Rosyjscy żołnierze zniszczyli figurę Matki Bożej Fatimskiej w ukraińskim seminarium
Ksiądz Rusłan Mikhalkiv jest rektorem Wyższego Seminarium Duchownego Najświętszego Serca Jezusowego w Vorzel pod Kijowem. Kiedy 7 kwietnia wrócił do opuszczonego budynku zobaczył rozbitą przez Rosjan figurę Matki Bożej Fatimskiej.
- Od kilku dni badam, jak dokładnie figura została zniszczona – powiedział ks. Mikhalkiv po znalezieniu maryjnego wizerunku na podłodze jadalni seminarium.
- Na początku myśleliśmy, że wojsko mogło wejść i przewrócić figurkę, a może została przewrócona przez eksplozję rakiety, ponieważ tam też były wybite szyby. Pomyślałem też, że w figurkę mógł trafić odłamek pocisku – stwierdził rektor seminarium w Vorzel.
Figura Maryi została kupiona w Fatimie w 2017 roku w setną rocznicę objawień.
- W końcu odniosłem wrażenie, że był to cios diabła w Najświętszą Maryję Pannę właśnie wtedy, gdy poświęciliśmy Ukrainę i Rosję Jej Niepokalanemu Sercu – powiedział ksiądz, odnosząc się do ogólnoświatowego aktu poświęcenia, który miał miejsce 25 marca.
Zło potrafi tylko niszczyć
- Nie jestem skłonny do przedstawiania rzeczy w tak nadprzyrodzonych kategoriach, ale ta sprawa wydała mi się bardzo dziwna.
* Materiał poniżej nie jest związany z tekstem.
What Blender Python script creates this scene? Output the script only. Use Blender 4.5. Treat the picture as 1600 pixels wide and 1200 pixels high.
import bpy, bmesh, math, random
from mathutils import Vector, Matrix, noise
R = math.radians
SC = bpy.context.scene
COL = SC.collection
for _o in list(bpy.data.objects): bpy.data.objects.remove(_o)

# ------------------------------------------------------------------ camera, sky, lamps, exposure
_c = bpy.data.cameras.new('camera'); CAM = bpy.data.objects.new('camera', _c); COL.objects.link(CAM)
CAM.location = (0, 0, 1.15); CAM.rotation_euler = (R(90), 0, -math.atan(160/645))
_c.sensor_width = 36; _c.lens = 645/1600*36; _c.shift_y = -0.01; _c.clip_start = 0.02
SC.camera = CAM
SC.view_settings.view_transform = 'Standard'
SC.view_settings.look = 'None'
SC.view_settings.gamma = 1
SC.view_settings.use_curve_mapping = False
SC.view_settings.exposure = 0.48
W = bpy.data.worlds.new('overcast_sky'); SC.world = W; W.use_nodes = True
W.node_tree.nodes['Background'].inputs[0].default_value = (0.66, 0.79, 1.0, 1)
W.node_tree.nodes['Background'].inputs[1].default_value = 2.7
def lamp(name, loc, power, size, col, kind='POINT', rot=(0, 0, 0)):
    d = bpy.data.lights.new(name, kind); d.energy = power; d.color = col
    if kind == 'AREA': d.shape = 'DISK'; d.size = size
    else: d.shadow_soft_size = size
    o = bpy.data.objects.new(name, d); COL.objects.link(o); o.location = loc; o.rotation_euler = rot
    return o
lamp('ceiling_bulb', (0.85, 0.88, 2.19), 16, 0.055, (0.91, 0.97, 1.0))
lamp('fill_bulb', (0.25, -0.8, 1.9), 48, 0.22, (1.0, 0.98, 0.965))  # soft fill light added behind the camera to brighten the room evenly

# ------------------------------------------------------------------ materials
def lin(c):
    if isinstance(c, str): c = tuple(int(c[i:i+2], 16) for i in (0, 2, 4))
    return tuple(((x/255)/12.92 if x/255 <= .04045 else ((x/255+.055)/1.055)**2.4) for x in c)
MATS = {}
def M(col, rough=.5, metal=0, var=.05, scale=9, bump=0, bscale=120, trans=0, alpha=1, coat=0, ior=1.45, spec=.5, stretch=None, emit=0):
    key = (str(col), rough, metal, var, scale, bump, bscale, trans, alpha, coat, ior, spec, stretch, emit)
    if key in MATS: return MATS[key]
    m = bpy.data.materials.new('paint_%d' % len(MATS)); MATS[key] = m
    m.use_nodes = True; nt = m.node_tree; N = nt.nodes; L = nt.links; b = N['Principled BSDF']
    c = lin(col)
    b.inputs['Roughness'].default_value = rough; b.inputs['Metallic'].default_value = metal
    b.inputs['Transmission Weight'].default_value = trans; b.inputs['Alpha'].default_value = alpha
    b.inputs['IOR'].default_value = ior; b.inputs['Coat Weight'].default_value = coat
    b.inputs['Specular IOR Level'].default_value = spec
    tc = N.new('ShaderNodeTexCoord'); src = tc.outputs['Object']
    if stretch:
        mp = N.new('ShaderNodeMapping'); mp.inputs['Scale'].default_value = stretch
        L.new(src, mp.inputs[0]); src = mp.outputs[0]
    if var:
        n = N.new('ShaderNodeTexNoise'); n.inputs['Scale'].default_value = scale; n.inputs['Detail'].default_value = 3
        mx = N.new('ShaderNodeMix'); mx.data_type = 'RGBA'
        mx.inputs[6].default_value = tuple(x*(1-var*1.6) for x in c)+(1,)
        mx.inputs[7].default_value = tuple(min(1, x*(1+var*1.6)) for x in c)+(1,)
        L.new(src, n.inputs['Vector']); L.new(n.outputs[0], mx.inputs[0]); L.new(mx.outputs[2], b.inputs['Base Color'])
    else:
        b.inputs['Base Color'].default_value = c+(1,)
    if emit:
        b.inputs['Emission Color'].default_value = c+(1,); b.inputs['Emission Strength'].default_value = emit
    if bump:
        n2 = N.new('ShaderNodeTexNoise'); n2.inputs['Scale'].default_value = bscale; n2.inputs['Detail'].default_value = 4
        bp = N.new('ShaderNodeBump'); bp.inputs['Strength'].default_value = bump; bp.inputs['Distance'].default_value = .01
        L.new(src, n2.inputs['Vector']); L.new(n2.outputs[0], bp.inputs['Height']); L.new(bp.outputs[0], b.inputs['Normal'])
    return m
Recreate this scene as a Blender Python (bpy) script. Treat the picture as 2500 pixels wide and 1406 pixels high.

Podstępny diabeł, kiedy przegrywa, co może zrobić? Tylko niszczy – stwierdził ks. Mikhalkiv.
Księża i studenci ewakuowali się z seminarium tuż po inwazji Rosji na Ukrainę. Schronienie znaleźli w sąsiedniej diecezji kamienicko-podolskiej. Powrócili na miejsce jakiś czas później wraz z księdzem rektorem. Rosyjska rakieta trafiła w budynek seminarium niszcząc garaż.
„Po konsultacjach z wojskiem ukraińskim grupa przybyła do seminarium stwierdziła, że placowkę zajęli żołnierze rosyjscy. Kiedy się wycofali, zabrali ze sobą wszystko, co uznali za wartościowe, w tym monstrancje, Biblię ze zdobioną pokrywą i kielich, którego używał Jan Paweł II podczas odprawiej Mszy św. w Kijowie 24 czerwca 2001 r.” – podaje catholicnewsagency.com.
Rosjanie zniszczyli figurę Maryi rozbijając jej głowę. - Co ciekawe, twarz Matki Boskiej została zachowana – powiedział ks. Mikhalkiv. - Zacząłem już zbierać niektóre kawałki, jestem pewien, że je odbudujemy. Będzie to dla nas szczególny znak – dodał rektor seminarium.